What you should do
Write out the opening lines of the data word for word, up to and including the line with "SC.camera = camo", and leave every picture and every later line out.

————————

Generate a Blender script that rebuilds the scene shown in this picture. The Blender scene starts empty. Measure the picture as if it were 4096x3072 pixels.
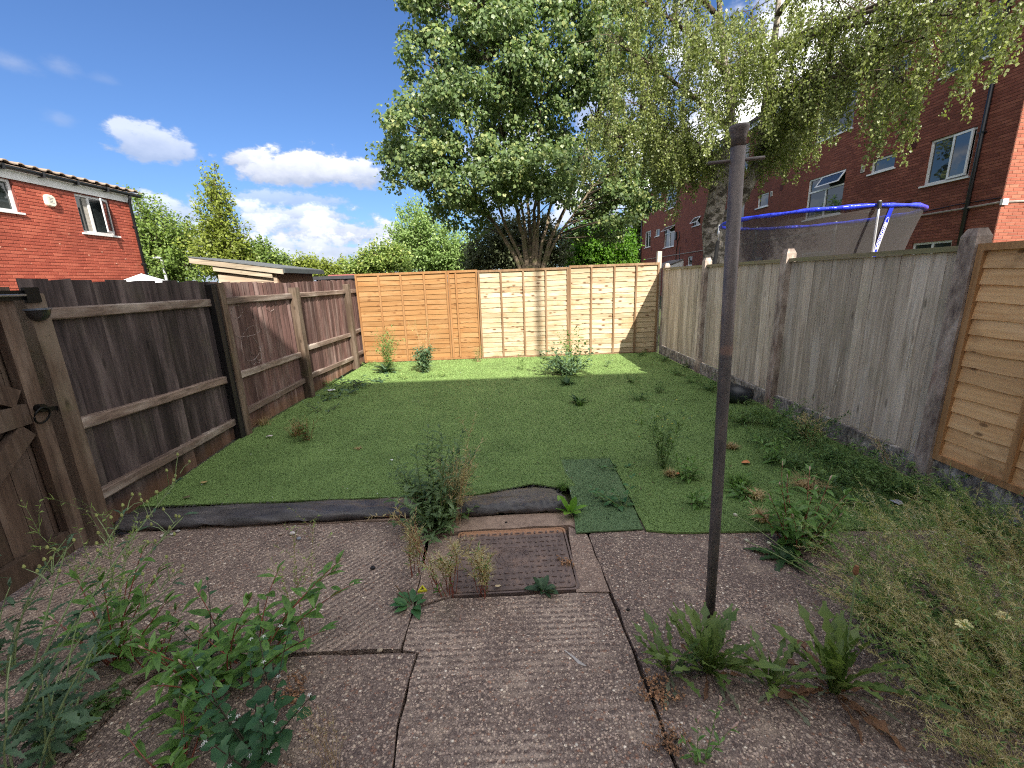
import bpy, math, random
import numpy as np
from mathutils import Vector, Matrix, Quaternion
rnd = random.Random(7)
rng = np.random.default_rng(7)
R = math.radians
C = bpy.context.scene.collection
SC = bpy.context.scene

# ------------------------------------------------------------------ camera
CAM_H, FPX = 1.6, 1690.0
CM = Matrix(((0.99930993, 0.0371439, 0.0), (-0.00892075, 0.24000149, -0.97073153), (-0.03605675, 0.97006166, 0.24016722)))
cam = bpy.data.cameras.new('camera')
cam.sensor_fit = 'HORIZONTAL'; cam.sensor_width = 36.0; cam.lens = 36.0*FPX/4096.0
cam.clip_start = 0.05; cam.clip_end = 3000
camo = bpy.data.objects.new('camera', cam); C.objects.link(camo)
camo.matrix_world = Matrix.Translation((0, 0, CAM_H)) @ CM.to_4x4()
SC.camera = camo

# survey helpers: a direction read off the photograph, met with a plane of the place
def DIR(px, py): return CM @ Vector(((px-2048)/FPX, (1536-py)/FPX, -1.0))
def G(px, py, z=0.0):
    d = DIR(px, py); t = (z-CAM_H)/d.z; return Vector((d.x*t, d.y*t, z))
def onX(px, py, x):
    d = DIR(px, py); t = x/d.x; return Vector((x, d.y*t, CAM_H+d.z*t))
def onY(px, py, y):
    d = DIR(px, py); t = y/d.y; return Vector((d.x*t, y, CAM_H+d.z*t))

# ------------------------------------------------------------------ light and sky
SUN_L = Vector((-0.48, 1.29, -1.0)).normalized()          # the way the light travels
SUN_EL = math.asin(-SUN_L.z)
SUN_AZ = math.atan2(-SUN_L.x, -SUN_L.y)                   # clockwise from +Y
sun = bpy.data.lights.new('sun', 'SUN'); sun.energy = 2.0; sun.angle = R(0.55); sun.color = (1.0, 0.93, 0.82)
suno = bpy.data.objects.new('sun', sun); C.objects.link(suno)
suno.rotation_euler = SUN_L.to_track_quat('-Z', 'Y').to_euler(); suno.location = (10, -20, 30)
SKY_STRENGTH = 0.15
SC.view_settings.view_transform = 'Standard'; SC.view_settings.look = 'None'
SC.view_settings.exposure = 2.28; SC.view_settings.gamma = 1.0; SC.view_settings.use_curve_mapping = False
SC.render.engine = 'CYCLES'
SC.cycles.max_bounces = 6; SC.cycles.transparent_max_bounces = 12
SC.cycles.use_denoising = False; SC.cycles.filter_width = 1.1; SC.cycles.denoising_prefilter = 'ACCURATE'

def lin(r, g, b, k=1.0):
    f = lambda c: ((c/255.0+0.055)/1.055)**2.4 if c > 10 else c/255.0/12.92
    return (f(r)*k, f(g)*k, f(b)*k, 1.0)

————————

Full output
Generate a Blender script that rebuilds the scene shown in this picture. The Blender scene starts empty. Measure the picture as if it were 4096x3072 pixels.
import bpy, math, random
import numpy as np
from mathutils import Vector, Matrix, Quaternion
rnd = random.Random(7)
rng = np.random.default_rng(7)
R = math.radians
C = bpy.context.scene.collection
SC = bpy.context.scene

# ------------------------------------------------------------------ camera
CAM_H, FPX = 1.6, 1690.0
CM = Matrix(((0.99930993, 0.0371439, 0.0), (-0.00892075, 0.24000149, -0.97073153), (-0.03605675, 0.97006166, 0.24016722)))
cam = bpy.data.cameras.new('camera')
cam.sensor_fit = 'HORIZONTAL'; cam.sensor_width = 36.0; cam.lens = 36.0*FPX/4096.0
cam.clip_start = 0.05; cam.clip_end = 3000
camo = bpy.data.objects.new('camera', cam); C.objects.link(camo)
camo.matrix_world = Matrix.Translation((0, 0, CAM_H)) @ CM.to_4x4()
SC.camera = camo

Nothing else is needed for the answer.